> Directions:
Quote the data exactly, first line to the line containing "RG = np.random.default_rng(11)", with no pictures.

> Raw records:
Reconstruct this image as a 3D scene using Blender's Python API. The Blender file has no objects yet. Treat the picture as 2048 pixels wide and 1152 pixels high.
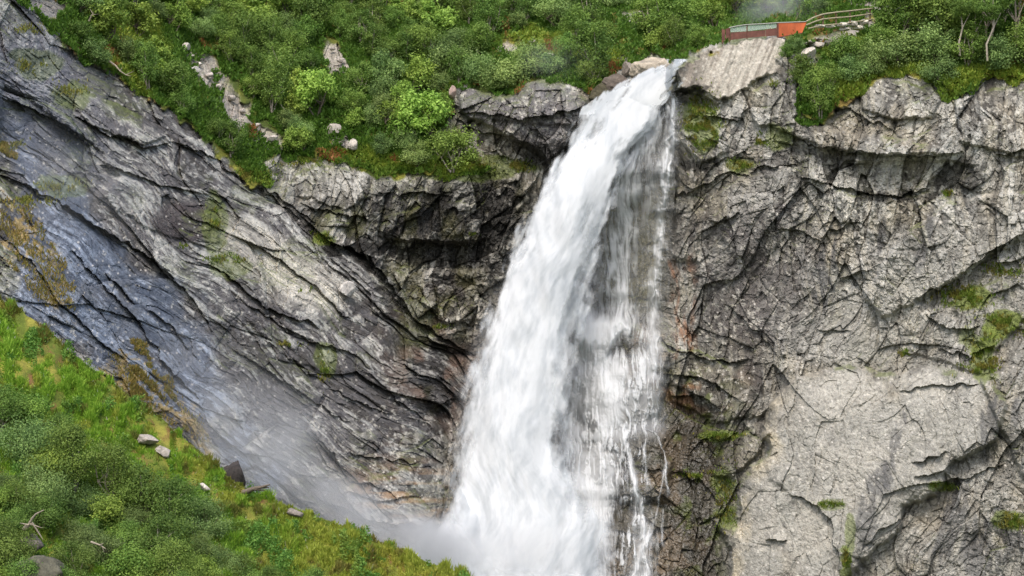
import bpy, math, random
import numpy as np
C = bpy.context.scene.collection
F = 3584.0          # focal length in photo pixels (photo 2048 wide)
f4 = np.float32
rnd = random.Random(7)
RG = np.random.default_rng(11)

# ------------------------------------------------------------ noise helpers
def h2(ix, iy, seed):
    h = (ix.astype(np.int64) * 374761393 + iy.astype(np.int64) * 668265263 + seed * 974634777) & 0xffffffff
    h = ((h ^ (h >> 13)) * 1274126177) & 0xffffffff
    h = ((h ^ (h >> 16)) * 2246822519) & 0xffffffff
    h = h ^ (h >> 15)
    return ((h & 0xffffff) / f4(16777216.0)).astype(f4)
def vnoise(x, y, seed=0):
    xi = np.floor(x); yi = np.floor(y); fx = (x - xi).astype(f4); fy = (y - yi).astype(f4)
    fx = fx * fx * (3 - 2 * fx); fy = fy * fy * (3 - 2 * fy)
    a = h2(xi, yi, seed); b = h2(xi + 1, yi, seed); c = h2(xi, yi + 1, seed); d = h2(xi + 1, yi + 1, seed)
    return (a + (b - a) * fx) * (1 - fy) + (c + (d - c) * fx) * fy
def fbm(x, y, seed=0, oct=4, gain=.5):       # about -1..1
    s = 0; a = 1; t = 0
    for o in range(oct):
        s = s + a * (vnoise(x, y, seed + o * 17) * 2 - 1); t += a; a *= gain
        x, y = x * 1.93 * .8 - y * 1.93 * .6 + 3.7, x * 1.93 * .6 + y * 1.93 * .8 + 1.3
    return s / t * 1.6
def voro(x, y, seed=0, jit=.9):
    xi = np.floor(x); yi = np.floor(y)
    f1 = np.full(x.shape, 9., f4); f2 = f1.copy(); wx = xi.copy(); wy = yi.copy(); dx1 = f1.copy(); dy1 = f1.copy()
    for i in (-1, 0, 1):
        for j in (-1, 0, 1):
            cx = xi + i; cy = yi + j
            px = cx + .5 + (h2(cx, cy, seed) - .5) * jit - x; py = cy + .5 + (h2(cx, cy, seed + 5) - .5) * jit - y
            d = np.sqrt(px * px + py * py).astype(f4)
            nw = d < f1
            f2 = np.where(nw, f1, np.minimum(f2, d)); f1 = np.where(nw, d, f1)
            wx = np.where(nw, cx, wx); wy = np.where(nw, cy, wy)
            dx1 = np.where(nw, px, dx1); dy1 = np.where(nw, py, dy1)
    return f1, f2, h2(wx, wy, seed + 9), (h2(wx, wy, seed + 11) - .5) * dx1 + (h2(wx, wy, seed + 13) - .5) * dy1
def sm(a, b, x):
    t = np.clip((x - a) / (b - a), 0, 1); return t * t * (3 - 2 * t)

# ------------------------------------------------------------ coarse fields in photo-angle space (used to author the relief)
CS = 5.0; CX0, CY0 = -420., -460.
cxs = np.arange(CX0, 2480, CS); cys = np.arange(CY0, 1700, CS)
GX, GY = np.meshgrid(cxs, cys); GX = GX.astype(f4); GY = GY.astype(f4)
def samp(fld, x, y):
    u = np.clip((x - CX0) / CS, 0, fld.shape[1] - 1.001); v = np.clip((y - CY0) / CS, 0, fld.shape[0] - 1.001)
    i = u.astype(np.int32); j = v.astype(np.int32); fu = (u - i).astype(f4); fv = (v - j).astype(f4)
    return (fld[j, i] * (1 - fu) + fld[j, i + 1] * fu) * (1 - fv) + (fld[j + 1, i] * (1 - fu) + fld[j + 1, i + 1] * fu) * fv
def seg_d(x, y, a, b):
    ax, ay = a; bx, by = b; vx, vy = bx - ax, by - ay; L = vx * vx + vy * vy + 1e-6
    t = np.clip(((x - ax) * vx + (y - ay) * vy) / L, 0, 1)
    ex = x - ax - t * vx; ey = y - ay - t * vy
    return np.sqrt(ex * ex + ey * ey), t, (vx * (y - ay) - vy * (x - ax))
def sdf_poly(poly, x=None, y=None):          # positive inside
    x = GX if x is None else x; y = GY if y is None else y
    d = np.full(x.shape, 1e9, f4); ins = np.zeros(x.shape, bool); n = len(poly)
    for k in range(n):
        a, b = poly[k], poly[(k + 1) % n]
        e, _, _ = seg_d(x, y, a, b); d = np.minimum(d, e)
        if a[1] != b[1]:
            c = ((a[1] > y) != (b[1] > y)) & (x < (b[0] - a[0]) * (y - a[1]) / (b[1] - a[1]) + a[0]); ins ^= c
    return np.where(ins, d, -d).astype(f4)
def tps(pts, x, y, lam=1e-4):
    P = np.array(pts, float); n = len(P); X = P[:, :2] / 1000
    def phi(r2): return .5 * r2 * np.log(r2 + 1e-12)
    K = phi(((X[:, None] - X[None]) ** 2).sum(-1)) + np.eye(n) * lam
    A = np.zeros((n + 3, n + 3)); A[:n, :n] = K; A[:n, n] = 1; A[:n, n + 1:] = X; A[n:, :n] = A[:n, n:].T
    w = np.linalg.solve(A, np.r_[P[:, 2], 0, 0, 0])
    gx = x / 1000.; gy = y / 1000.; o = w[n] + w[n + 1] * gx + w[n + 2] * gy
    for k in range(n): o = o + w[k] * phi((gx - X[k, 0]) ** 2 + (gy - X[k, 1]) ** 2)
    return o.astype(f4)

# ------------------------------------------------------------ scene helpers
def link(o, parent=None):
    C.objects.link(o)
    if parent: o.parent = parent
    return o
def tag(o, label=None, cat=None, group=None, kind=None):
    if label: o['label'] = label
    if cat: o['category'] = cat
    if group: o['group'] = group
    if kind: o['kind'] = kind
    return o
def empty(name, loc, rz=0):
    o = bpy.data.objects.new(name, None); o.location = loc; o.rotation_euler = (0, 0, rz); o.empty_display_size = .3
    return link(o)
def np_mesh(name, co, faces, mats, smooth=True, attrs=None):
    """faces: (n,3) or (n,4) int array; attrs: {name: (n,) or (n,3)} per vertex"""
    me = bpy.data.meshes.new(name); k = faces.shape[1]
    me.vertices.add(len(co)); me.vertices.foreach_set('co', np.ascontiguousarray(co, f4).ravel())
    me.loops.add(faces.size); me.loops.foreach_set('vertex_index', np.ascontiguousarray(faces, np.int32).ravel())
    me.polygons.add(len(faces)); me.polygons.foreach_set('loop_start', np.arange(0, faces.size, k, dtype=np.int32))
    me.polygons.foreach_set('loop_total', np.full(len(faces), k, np.int32))
    me.update(calc_edges=True)
    me.polygons.foreach_set('use_smooth', np.full(len(faces), smooth, bool))
    for m in (mats if isinstance(mats, (list, tuple)) else [mats]): me.materials.append(m)
    for an, av in (attrs or {}).items():
        if av.ndim == 1:
            a = me.attributes.new(an, 'FLOAT', 'POINT'); a.data.foreach_set('value', av.astype(f4))
        else:
            a = me.color_attributes.new(an, 'FLOAT_COLOR', 'POINT')
            c = np.ones((len(av), 4), f4); c[:, :3] = av; a.data.foreach_set('color', c.ravel())
    return me
def obj(name, me, parent=None):
    return link(bpy.data.objects.new(name, me), parent)
def lin(r, g, b):                             # sRGB 0..255 -> linear
    return np.array([(c / 255 / 12.92 if c / 255 < .04045 else ((c / 255 + .055) / 1.055) ** 2.4) for c in (r, g, b)], f4)
def at(px, py, d): return ((px - 1024) / F * d, d, (576 - py) / F * d)

# ------------------------------------------------------------ materials
def mat(name):
    m = bpy.data.materials.new(name); m.use_nodes = True; nt = m.node_tree; nt.nodes.clear()
    out = nt.nodes.new('ShaderNodeOutputMaterial'); return m, nt, out
def N(nt, typ, **kw):
    n = nt.nodes.new(typ)
    for k, v in kw.items():
        if k.startswith('i_'): n.inputs[int(k[2:]) if k[2:].isdigit() else k[2:]].default_value = v
        else: setattr(n, k, v)
    return n
def rock_material():
    m, nt, out = mat('weathered_rock'); L = nt.links.new
    tc = N(nt, 'ShaderNodeTexCoord'); at_ = N(nt, 'ShaderNodeAttribute', attribute_name='Col'); wt = N(nt, 'ShaderNodeAttribute', attribute_name='wet')
    n1 = N(nt, 'ShaderNodeTexNoise'); n1.inputs['Scale'].default_value = 3.1; n1.inputs['Detail'].default_value = 9; n1.inputs['Roughness'].default_value = .72
    L(tc.outputs['Object'], n1.inputs['Vector'])
    mr = N(nt, 'ShaderNodeMapRange'); mr.inputs[1].default_value = .3; mr.inputs[2].default_value = .7; mr.inputs[3].default_value = .66; mr.inputs[4].default_value = 1.36
    L(n1.outputs['Fac'], mr.inputs[0])
    n3 = N(nt, 'ShaderNodeTexVoronoi', feature='DISTANCE_TO_EDGE'); n3.inputs['Scale'].default_value = 1.7
    n4 = N(nt, 'ShaderNodeTexNoise'); n4.inputs['Scale'].default_value = 1.2; n4.inputs['Detail'].default_value = 5
    L(tc.outputs['Object'], n4.inputs['Vector'])
    va = N(nt, 'ShaderNodeVectorMath', operation='MULTIPLY_ADD'); L(n4.outputs['Color'], va.inputs[0]); va.inputs[1].default_value = (.8, .8, .8); L(tc.outputs['Object'], va.inputs[2])
    L(va.outputs[0], n3.inputs['Vector'])
    cr = N(nt, 'ShaderNodeMapRange'); cr.inputs[1].default_value = 0; cr.inputs[2].default_value = .03; cr.inputs[3].default_value = .75; cr.inputs[4].default_value = 1
    L(n3.outputs['Distance'], cr.inputs[0])
    n6 = N(nt, 'ShaderNodeTexNoise'); n6.inputs['Scale'].default_value = 9.; n6.inputs['Detail'].default_value = 6; n6.inputs['Roughness'].default_value = .8; L(tc.outputs['Object'], n6.inputs['Vector'])
    m6 = N(nt, 'ShaderNodeMapRange'); m6.inputs[1].default_value = .36; m6.inputs[2].default_value = .64; m6.inputs[3].default_value = .82; m6.inputs[4].default_value = 1.2; L(n6.outputs['Fac'], m6.inputs[0])
    mu0 = N(nt, 'ShaderNodeMath', operation='MULTIPLY'); L(mr.outputs[0], mu0.inputs[0]); L(m6.outputs[0], mu0.inputs[1])
    mul = N(nt, 'ShaderNodeMath', operation='MULTIPLY'); L(mu0.outputs[0], mul.inputs[0]); L(cr.outputs[0], mul.inputs[1])
    vm = N(nt, 'ShaderNodeVectorMath', operation='SCALE'); L(at_.outputs['Color'], vm.inputs[0]); L(mul.outputs[0], vm.inputs['Scale'])
    bs = N(nt, 'ShaderNodeBsdfPrincipled'); L(vm.outputs[0], bs.inputs['Base Color'])
    rr = N(nt, 'ShaderNodeMapRange'); rr.inputs[3].default_value = .86; rr.inputs[4].default_value = .3; L(wt.outputs['Fac'], rr.inputs[0]); L(rr.outputs[0], bs.inputs['Roughness'])
    sr = N(nt, 'ShaderNodeMapRange'); sr.inputs[3].default_value = .2; sr.inputs[4].default_value = .55; L(wt.outputs['Fac'], sr.inputs[0]); L(sr.outputs[0], bs.inputs['Specular IOR Level'])
    add = N(nt, 'ShaderNodeMath', operation='MULTIPLY_ADD'); L(cr.outputs[0], add.inputs[0]); add.inputs[1].default_value = .35; L(n1.outputs['Fac'], add.inputs[2])
    bp = N(nt, 'ShaderNodeBump'); bp.inputs['Strength'].default_value = .9; bp.inputs['Distance'].default_value = .06; L(add.outputs[0], bp.inputs['Height']); L(bp.outputs[0], bs.inputs['Normal'])
    L(bs.outputs[0], out.inputs[0]); return m
def leaf_material(name, c0, c1, vary=.35, attr=None, trans=.3):
    """leaf: colour between c0 and c1 per leaf clump and per plant"""
    m, nt, out = mat(name); L = nt.links.new
    g = N(nt, 'ShaderNodeAttribute', attribute_name='tone')
    oi = N(nt, 'ShaderNodeObjectInfo')
    mx = N(nt, 'ShaderNodeMix', data_type='RGBA'); mx.inputs[6].default_value = (*c0, 1); mx.inputs[7].default_value = (*c1, 1)
    L(g.outputs['Fac'], mx.inputs[0]); col = mx.outputs[2]
    if attr:
        ac = N(nt, 'ShaderNodeAttribute', attribute_name=attr); col = ac.outputs['Color']
    hs = N(nt, 'ShaderNodeHueSaturation'); L(col, hs.inputs['Color'])
    a = N(nt, 'ShaderNodeMapRange'); a.inputs[3].default_value = .488; a.inputs[4].default_value = .515; L(oi.outputs['Random'], a.inputs[0]); L(a.outputs[0], hs.inputs['Hue'])
    f = N(nt, 'ShaderNodeMath', operation='MULTIPLY'); f.inputs[1].default_value = 7.31; L(oi.outputs['Random'], f.inputs[0])
    fr = N(nt, 'ShaderNodeMath', operation='FRACT'); L(f.outputs[0], fr.inputs[0])
    b = N(nt, 'ShaderNodeMapRange'); b.inputs[3].default_value = 1 - vary; b.inputs[4].default_value = 1 + vary; L(fr.outputs[0], b.inputs[0])
    if not attr: L(b.outputs[0], hs.inputs['Value'])
    bs = N(nt, 'ShaderNodeBsdfPrincipled'); bs.inputs['Roughness'].default_value = .62; bs.inputs['Specular IOR Level'].default_value = .25
    L(hs.outputs[0], bs.inputs['Base Color'])
    tr = N(nt, 'ShaderNodeBsdfTranslucent'); L(hs.outputs[0], tr.inputs['Color'])
    ms = N(nt, 'ShaderNodeMixShader'); ms.inputs[0].default_value = trans; L(bs.outputs[0], ms.inputs[1]); L(tr.outputs[0], ms.inputs[2])
    L(ms.outputs[0], out.inputs[0]); return m
def plain(name, col, rough=.8, scale=6., amp=.25, metal=0., bump=.02, stretch=(1, 1, 1)):
    m, nt, out = mat(name); L = nt.links.new
    tc = N(nt, 'ShaderNodeTexCoord'); mp = N(nt, 'ShaderNodeMapping'); mp.inputs['Scale'].default_value = stretch; L(tc.outputs['Object'], mp.inputs[0])
    n = N(nt, 'ShaderNodeTexNoise'); n.inputs['Scale'].default_value = scale; n.inputs['Detail'].default_value = 6; n.inputs['Roughness'].default_value = .65; L(mp.outputs[0], n.inputs['Vector'])
    mr = N(nt, 'ShaderNodeMapRange'); mr.inputs[1].default_value = .3; mr.inputs[2].default_value = .7; mr.inputs[3].default_value = 1 - amp; mr.inputs[4].default_value = 1 + amp; L(n.outputs['Fac'], mr.inputs[0])
    vm = N(nt, 'ShaderNodeVectorMath', operation='SCALE'); vm.inputs[0].default_value = tuple(float(c) for c in col); L(mr.outputs[0], vm.inputs['Scale'])
    bs = N(nt, 'ShaderNodeBsdfPrincipled'); bs.inputs['Roughness'].default_value = rough; bs.inputs['Metallic'].default_value = metal; L(vm.outputs[0], bs.inputs['Base Color'])
    bp = N(nt, 'ShaderNodeBump'); bp.inputs['Strength'].default_value = .6; bp.inputs['Distance'].default_value = bump; L(n.outputs['Fac'], bp.inputs['Height']); L(bp.outputs[0], bs.inputs['Normal'])
    L(bs.outputs[0], out.inputs[0]); return m
ROCK = rock_material()
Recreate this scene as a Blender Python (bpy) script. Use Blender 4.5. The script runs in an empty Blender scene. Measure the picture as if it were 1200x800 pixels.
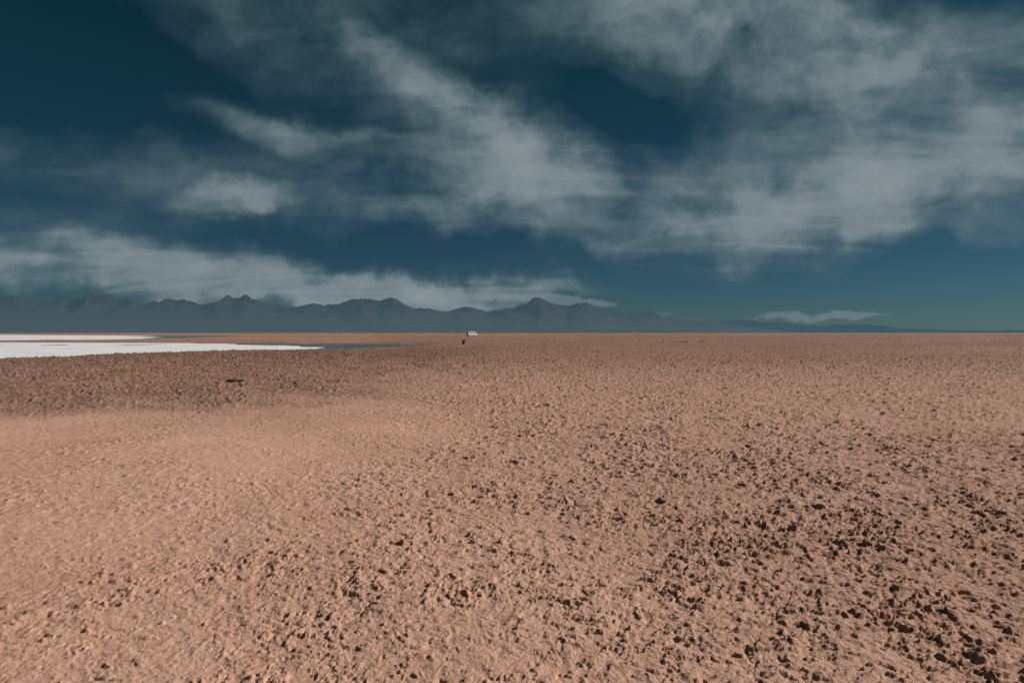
import bpy, math, random, time
import numpy as np
from mathutils import Vector
random.seed(3)
scene=bpy.context.scene
scene.view_settings.view_transform='Standard'
scene.view_settings.look='None'
scene.view_settings.exposure=0
F=800.0; HY=390.0; CH=1.6
T0=time.time()
# ---------------- numpy noise
def _h(ix,iy,s):
    h=(ix.astype(np.uint32)*np.uint32(374761393)+iy.astype(np.uint32)*np.uint32(668265263)+np.uint32(s*1013904223&0xffffffff))
    h=(h^(h>>np.uint32(13)))*np.uint32(1274126177)
    h=h^(h>>np.uint32(16))
    return h
_ang=np.arange(256)*(2*math.pi/256)
_GX=np.cos(_ang);_GY=np.sin(_ang)
def perlin(x,y,s=0):
    fx=np.floor(x);fy=np.floor(y)
    ix=fx.astype(np.int64);iy=fy.astype(np.int64)
    dx=x-fx;dy=y-fy
    u=dx*dx*dx*(dx*(dx*6-15)+10);v=dy*dy*dy*(dy*(dy*6-15)+10)
    def g(i,j):
        a=(_h(ix+i,iy+j,s)&np.uint32(0xff))
        return _GX[a]*(dx-i)+_GY[a]*(dy-j)
    a=g(0,0);b=g(1,0);c=g(0,1);d=g(1,1)
    return (a+(b-a)*u+(c-a)*v+(a-b-c+d)*u*v)*1.45
def fbm(x,y,f,o,s=0,r=0.5):
    t=np.zeros_like(x);a=1.0;n=0
    for k in range(o):
        ca=math.cos(k*0.9);sa=math.sin(k*0.9)
        t+=a*perlin((x*ca-y*sa)*f+17.3*k,(x*sa+y*ca)*f-9.1*k,s+k);n+=a;a*=r;f*=2.03
    return t/n
def billow(x,y,f,o,s=0,r=0.5):
    t=np.zeros_like(x);a=1.0;n=0
    for k in range(o):
        ca=math.cos(k*0.9);sa=math.sin(k*0.9)
        t+=a*np.abs(perlin((x*ca-y*sa)*f+17.3*k,(x*sa+y*ca)*f-9.1*k,s+k));n+=a;a*=r;f*=2.07
    return t/n
def ss(a,b,x):
    t=np.clip((x-a)/(b-a),0,1);return t*t*(3-2*t)

# ---------------- node helpers
def mat(name):
    m=bpy.data.materials.new(name);m.use_nodes=True
    nt=m.node_tree
    return m,nt,nt.nodes['Principled BSDF']
def N(nt,t,**k):
    n=nt.nodes.new(t)
    for a,b in k.items(): setattr(n,a,b)
    return n
def math_(nt,op,a,b=None,c=None,clamp=False):
    n=nt.nodes.new('ShaderNodeMath');n.operation=op;n.use_clamp=clamp
    for i,v in enumerate((a,b,c)):
        if v is None: continue
        if isinstance(v,(int,float)): n.inputs[i].default_value=v
        else: nt.links.new(v,n.inputs[i])
    return n.outputs[0]
def noise(nt,vec,scale,detail=4,rough=.5,dist=0.0):
    n=nt.nodes.new('ShaderNodeTexNoise')
    n.inputs['Scale'].default_value=scale;n.inputs['Detail'].default_value=detail
    n.inputs['Roughness'].default_value=rough;n.inputs['Distortion'].default_value=dist
    if vec is not None: nt.links.new(vec,n.inputs['Vector'])
    return n
def mixc(nt,f,a,b,bt='MIX'):
    n=nt.nodes.new('ShaderNodeMix');n.data_type='RGBA';n.blend_type=bt
    for s,v in ((0,f),(6,a),(7,b)):
        if isinstance(v,(int,float)): n.inputs[s].default_value=v
        elif isinstance(v,tuple): n.inputs[s].default_value=(*v[:3],1)
        else: nt.links.new(v,n.inputs[s])
    return n.outputs[2]
def maprange(nt,v,a,b,c=0.,d=1.,smooth=False):
    n=nt.nodes.new('ShaderNodeMapRange')
    if smooth:n.interpolation_type='SMOOTHSTEP'
    nt.links.new(v,n.inputs[0])
    for i,q in enumerate((a,b,c,d)): n.inputs[i+1].default_value=q
    return n.outputs[0]

def grid_mesh(name,P,closed=False,attrs=None,mat_=None):
    R,C,_=P.shape
    me=bpy.data.meshes.new(name)
    me.vertices.add(R*C);me.vertices.foreach_set('co',P.astype(np.float32).reshape(-1))
    i=np.arange(R*C,dtype=np.int32).reshape(R,C)
    j=np.concatenate([i,i[:,:1]],1) if closed else i
    a=j[:-1,:-1];b=j[:-1,1:];c=j[1:,1:];d=j[1:,:-1]
    q=np.stack([a,b,c,d] if not closed else [a,d,c,b],-1).reshape(-1)
    nq=q.size//4
    me.loops.add(q.size);me.loops.foreach_set('vertex_index',q)
    me.polygons.add(nq)
    me.polygons.foreach_set('loop_start',np.arange(nq,dtype=np.int32)*4)
    me.polygons.foreach_set('use_smooth',np.ones(nq,dtype=bool))
    for k,v in (attrs or {}).items():
        at=me.attributes.new(k,'FLOAT','POINT');at.data.foreach_set('value',v.astype(np.float32).reshape(-1))
    me.update(calc_edges=True)
    ob=bpy.data.objects.new(name,me);scene.collection.objects.link(ob)
    if mat_: me.materials.append(mat_)
    return ob

# ================= LAYOUT of basin on the ground (metres, photographer stands at the origin)
SZ=-0.22
def lay(x,y):
    yy=np.maximum(y,1e-3)
    return 600+F*x/yy, HY+F*(CH-SZ)/yy
def basin(x,y):
    X,Y=lay(x,y)
    X=X+fbm(x,y,0.05,3,51)*14
    Yj=Y+fbm(x,y,0.12,3,50)*0.9*np.clip((Y-392)/20,0.1,1.5)
    lo=np.interp(X,[-900,-300,0,150,300,400,480,530],[520,462,431,424,415,411,407.5,403.2])
    hi=np.interp(X,[-900,0,300,530],[401.2,401.4,402.2,403.2])
    s1=np.minimum(lo-Yj,(Yj-hi)*2)/2.0
    lo2=np.interp(X,[-900,0,140,210,300],[399.6,399.3,398.2,396.5,393])
    hi2=np.interp(X,[-900,0,150,300],[392.2,392.4,393,393.5])
    s2=np.minimum(lo2-Y,Y-hi2)/1.0
    return np.where(y>5,np.maximum(s1,s2),-9)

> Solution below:
Reconstruct this image as a 3D scene using Blender's Python API. The Blender file has no objects yet. Treat the picture as 2048 pixels wide and 1152 pixels high.
import bpy, math, random
import numpy as np
C = bpy.context.scene.collection
F = 3584.0          # focal length in photo pixels (photo 2048 wide)
f4 = np.float32
rnd = random.Random(7)
RG = np.random.default_rng(11)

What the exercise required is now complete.